_Stored rows_
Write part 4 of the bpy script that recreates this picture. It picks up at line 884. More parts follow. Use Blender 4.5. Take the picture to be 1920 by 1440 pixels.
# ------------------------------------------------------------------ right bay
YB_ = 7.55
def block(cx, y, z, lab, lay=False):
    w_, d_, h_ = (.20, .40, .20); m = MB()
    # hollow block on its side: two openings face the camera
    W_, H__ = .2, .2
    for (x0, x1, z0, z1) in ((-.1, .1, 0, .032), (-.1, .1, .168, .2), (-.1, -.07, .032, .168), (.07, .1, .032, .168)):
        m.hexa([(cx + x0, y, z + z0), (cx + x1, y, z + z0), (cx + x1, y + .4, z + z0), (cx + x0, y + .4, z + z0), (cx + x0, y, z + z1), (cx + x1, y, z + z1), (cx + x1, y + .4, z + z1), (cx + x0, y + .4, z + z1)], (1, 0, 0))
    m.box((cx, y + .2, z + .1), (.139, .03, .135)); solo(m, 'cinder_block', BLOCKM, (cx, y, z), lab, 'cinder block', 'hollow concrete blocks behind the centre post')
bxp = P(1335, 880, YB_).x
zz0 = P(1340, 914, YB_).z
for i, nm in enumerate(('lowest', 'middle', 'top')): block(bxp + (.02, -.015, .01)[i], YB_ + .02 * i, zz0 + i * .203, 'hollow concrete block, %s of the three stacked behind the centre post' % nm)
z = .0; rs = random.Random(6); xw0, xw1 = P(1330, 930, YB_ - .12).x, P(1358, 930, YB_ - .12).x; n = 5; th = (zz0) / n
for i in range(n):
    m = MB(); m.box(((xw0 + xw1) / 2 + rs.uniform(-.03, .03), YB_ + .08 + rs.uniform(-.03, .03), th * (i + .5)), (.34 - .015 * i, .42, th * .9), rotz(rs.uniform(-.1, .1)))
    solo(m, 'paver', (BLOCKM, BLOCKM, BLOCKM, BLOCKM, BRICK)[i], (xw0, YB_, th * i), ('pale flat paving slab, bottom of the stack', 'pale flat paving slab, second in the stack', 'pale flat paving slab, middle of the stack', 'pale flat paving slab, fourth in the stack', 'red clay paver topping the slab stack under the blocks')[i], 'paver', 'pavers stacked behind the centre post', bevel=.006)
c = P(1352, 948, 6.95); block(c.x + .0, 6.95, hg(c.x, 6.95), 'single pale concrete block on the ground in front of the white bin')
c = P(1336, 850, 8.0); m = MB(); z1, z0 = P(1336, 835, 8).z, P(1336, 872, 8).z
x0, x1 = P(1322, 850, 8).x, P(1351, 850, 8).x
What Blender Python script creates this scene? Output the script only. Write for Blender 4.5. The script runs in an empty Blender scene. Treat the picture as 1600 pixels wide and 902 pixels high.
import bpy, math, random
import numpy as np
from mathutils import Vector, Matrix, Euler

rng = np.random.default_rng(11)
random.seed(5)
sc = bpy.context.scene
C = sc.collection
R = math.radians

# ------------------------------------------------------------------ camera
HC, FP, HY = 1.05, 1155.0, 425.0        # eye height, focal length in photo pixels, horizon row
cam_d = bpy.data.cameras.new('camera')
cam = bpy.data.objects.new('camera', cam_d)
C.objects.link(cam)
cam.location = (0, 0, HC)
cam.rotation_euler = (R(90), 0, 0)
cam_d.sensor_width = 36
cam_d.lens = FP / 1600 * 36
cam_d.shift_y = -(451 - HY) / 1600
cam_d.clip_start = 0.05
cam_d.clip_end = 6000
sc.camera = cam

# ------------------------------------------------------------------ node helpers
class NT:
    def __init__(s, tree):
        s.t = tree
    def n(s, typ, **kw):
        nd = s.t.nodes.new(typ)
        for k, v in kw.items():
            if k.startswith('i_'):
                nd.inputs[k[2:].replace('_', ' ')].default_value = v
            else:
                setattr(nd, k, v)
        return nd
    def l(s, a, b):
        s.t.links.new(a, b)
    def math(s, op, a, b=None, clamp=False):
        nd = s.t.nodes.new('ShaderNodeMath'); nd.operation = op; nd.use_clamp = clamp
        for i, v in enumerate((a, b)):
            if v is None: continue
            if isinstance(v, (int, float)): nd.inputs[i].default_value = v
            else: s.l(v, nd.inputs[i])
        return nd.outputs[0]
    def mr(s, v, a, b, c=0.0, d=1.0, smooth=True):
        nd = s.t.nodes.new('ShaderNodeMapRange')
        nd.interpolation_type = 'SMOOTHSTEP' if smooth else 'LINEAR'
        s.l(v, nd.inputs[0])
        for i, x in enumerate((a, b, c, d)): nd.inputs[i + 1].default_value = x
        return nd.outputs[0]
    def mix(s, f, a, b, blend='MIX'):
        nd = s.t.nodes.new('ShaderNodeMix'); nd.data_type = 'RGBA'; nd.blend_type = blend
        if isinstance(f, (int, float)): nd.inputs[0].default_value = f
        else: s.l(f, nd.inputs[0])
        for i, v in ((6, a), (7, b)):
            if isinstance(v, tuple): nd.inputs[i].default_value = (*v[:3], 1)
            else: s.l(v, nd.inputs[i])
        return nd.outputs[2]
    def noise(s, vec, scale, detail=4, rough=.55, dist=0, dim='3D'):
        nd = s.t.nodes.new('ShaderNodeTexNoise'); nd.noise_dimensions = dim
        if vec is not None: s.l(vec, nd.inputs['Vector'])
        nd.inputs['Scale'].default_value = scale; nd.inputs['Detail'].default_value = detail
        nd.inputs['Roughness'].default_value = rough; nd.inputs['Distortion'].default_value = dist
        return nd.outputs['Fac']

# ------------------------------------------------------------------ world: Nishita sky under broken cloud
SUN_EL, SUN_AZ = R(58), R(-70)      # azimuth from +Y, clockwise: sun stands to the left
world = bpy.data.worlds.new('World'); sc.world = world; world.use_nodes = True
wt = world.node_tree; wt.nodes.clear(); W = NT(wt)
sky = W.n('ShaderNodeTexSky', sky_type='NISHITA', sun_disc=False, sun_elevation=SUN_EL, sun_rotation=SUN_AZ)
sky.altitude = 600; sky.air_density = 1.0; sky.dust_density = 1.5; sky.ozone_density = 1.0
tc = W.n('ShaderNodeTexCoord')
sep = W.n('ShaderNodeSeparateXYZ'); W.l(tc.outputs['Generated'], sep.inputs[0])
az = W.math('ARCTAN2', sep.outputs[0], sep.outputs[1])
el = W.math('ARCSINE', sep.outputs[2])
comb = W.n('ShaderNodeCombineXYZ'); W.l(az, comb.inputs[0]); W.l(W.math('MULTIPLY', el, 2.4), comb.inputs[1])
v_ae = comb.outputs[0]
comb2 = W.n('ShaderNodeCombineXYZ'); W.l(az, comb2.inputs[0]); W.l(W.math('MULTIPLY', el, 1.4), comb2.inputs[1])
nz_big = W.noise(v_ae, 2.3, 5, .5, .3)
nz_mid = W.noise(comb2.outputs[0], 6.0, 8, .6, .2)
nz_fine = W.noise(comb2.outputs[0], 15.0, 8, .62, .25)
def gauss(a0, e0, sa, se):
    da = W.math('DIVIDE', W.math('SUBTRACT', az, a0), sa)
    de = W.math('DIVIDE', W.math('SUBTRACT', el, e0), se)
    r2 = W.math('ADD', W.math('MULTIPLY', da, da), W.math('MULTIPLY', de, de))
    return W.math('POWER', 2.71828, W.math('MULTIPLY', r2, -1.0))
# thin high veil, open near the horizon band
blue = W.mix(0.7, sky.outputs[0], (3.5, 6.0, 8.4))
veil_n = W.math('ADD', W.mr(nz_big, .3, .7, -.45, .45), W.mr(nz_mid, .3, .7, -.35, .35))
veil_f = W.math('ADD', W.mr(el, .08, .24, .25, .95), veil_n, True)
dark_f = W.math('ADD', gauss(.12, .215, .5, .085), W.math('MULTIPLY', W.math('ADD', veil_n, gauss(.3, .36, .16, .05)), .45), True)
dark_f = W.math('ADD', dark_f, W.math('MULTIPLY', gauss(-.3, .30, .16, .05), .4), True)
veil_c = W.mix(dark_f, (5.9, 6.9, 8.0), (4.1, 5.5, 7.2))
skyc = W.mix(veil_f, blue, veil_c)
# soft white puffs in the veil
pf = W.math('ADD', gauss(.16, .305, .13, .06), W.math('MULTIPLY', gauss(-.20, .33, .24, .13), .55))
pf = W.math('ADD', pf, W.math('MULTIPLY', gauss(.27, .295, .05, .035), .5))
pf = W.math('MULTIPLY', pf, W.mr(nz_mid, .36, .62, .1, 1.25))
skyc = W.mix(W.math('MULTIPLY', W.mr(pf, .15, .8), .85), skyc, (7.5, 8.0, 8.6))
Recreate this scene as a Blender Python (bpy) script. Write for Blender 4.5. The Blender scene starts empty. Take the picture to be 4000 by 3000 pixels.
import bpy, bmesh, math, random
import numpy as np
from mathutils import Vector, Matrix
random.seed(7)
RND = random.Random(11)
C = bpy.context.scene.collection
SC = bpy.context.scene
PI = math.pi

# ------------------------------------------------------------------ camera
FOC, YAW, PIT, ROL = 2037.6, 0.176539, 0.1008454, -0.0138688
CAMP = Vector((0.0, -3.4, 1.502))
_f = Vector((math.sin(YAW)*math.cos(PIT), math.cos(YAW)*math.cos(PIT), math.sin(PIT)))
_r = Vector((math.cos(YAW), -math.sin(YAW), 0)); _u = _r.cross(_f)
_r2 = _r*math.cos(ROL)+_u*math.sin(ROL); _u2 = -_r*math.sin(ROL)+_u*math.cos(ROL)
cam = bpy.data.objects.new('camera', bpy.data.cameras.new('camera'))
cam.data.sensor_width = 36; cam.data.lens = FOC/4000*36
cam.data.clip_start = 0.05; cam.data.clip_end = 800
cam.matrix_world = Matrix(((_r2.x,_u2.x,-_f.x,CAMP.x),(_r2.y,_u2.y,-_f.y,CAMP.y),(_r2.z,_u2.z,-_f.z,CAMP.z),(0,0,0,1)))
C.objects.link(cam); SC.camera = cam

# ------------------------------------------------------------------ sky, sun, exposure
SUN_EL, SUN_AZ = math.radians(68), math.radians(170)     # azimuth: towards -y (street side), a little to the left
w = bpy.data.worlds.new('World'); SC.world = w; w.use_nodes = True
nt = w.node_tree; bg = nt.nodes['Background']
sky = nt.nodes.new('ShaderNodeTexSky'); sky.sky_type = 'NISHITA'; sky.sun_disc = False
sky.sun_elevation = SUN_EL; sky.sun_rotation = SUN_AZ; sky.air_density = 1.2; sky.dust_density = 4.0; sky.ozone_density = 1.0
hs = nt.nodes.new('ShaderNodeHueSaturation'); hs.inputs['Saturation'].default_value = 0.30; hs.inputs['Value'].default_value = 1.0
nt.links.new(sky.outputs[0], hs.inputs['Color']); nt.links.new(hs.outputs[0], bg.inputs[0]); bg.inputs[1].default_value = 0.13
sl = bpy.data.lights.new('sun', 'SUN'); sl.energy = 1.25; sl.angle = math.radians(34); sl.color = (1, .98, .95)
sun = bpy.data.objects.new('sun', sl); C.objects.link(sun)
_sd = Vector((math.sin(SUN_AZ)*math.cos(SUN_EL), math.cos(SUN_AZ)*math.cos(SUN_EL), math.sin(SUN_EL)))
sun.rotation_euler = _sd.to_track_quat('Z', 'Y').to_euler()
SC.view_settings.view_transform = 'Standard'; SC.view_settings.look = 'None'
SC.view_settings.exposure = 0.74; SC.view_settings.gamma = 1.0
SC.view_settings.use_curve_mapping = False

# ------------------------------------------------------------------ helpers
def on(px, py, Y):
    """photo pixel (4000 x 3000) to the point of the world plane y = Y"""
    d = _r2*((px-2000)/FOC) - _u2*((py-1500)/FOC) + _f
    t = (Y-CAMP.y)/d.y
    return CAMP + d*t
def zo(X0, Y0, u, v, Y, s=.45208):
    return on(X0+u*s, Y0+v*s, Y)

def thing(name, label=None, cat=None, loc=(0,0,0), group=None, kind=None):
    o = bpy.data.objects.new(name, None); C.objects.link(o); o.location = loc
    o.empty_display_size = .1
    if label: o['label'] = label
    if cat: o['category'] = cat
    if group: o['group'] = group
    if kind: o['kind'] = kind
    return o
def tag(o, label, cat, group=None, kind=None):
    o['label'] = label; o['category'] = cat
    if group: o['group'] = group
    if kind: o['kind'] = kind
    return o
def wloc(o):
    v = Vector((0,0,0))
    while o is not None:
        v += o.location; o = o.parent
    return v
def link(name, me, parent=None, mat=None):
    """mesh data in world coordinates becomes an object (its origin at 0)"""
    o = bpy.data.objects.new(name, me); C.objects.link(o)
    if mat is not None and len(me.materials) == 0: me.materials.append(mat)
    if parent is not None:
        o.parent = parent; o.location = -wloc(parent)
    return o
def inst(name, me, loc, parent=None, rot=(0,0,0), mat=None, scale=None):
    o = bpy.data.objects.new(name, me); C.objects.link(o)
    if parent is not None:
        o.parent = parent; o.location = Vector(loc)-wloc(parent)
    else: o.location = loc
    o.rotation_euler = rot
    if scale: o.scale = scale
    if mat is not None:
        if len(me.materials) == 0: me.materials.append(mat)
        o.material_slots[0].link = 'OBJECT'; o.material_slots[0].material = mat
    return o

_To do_
List each line holding the string "picture".

_The result_
Write part 4 of the bpy script that recreates this picture. It picks up at line 884. More parts follow. Use Blender 4.5. Take the picture to be 1920 by 1440 pixels.
What Blender Python script creates this scene? Output the script only. Write for Blender 4.5. The script runs in an empty Blender scene. Treat the picture as 1600 pixels wide and 902 pixels high.
Recreate this scene as a Blender Python (bpy) script. Write for Blender 4.5. The Blender scene starts empty. Take the picture to be 4000 by 3000 pixels.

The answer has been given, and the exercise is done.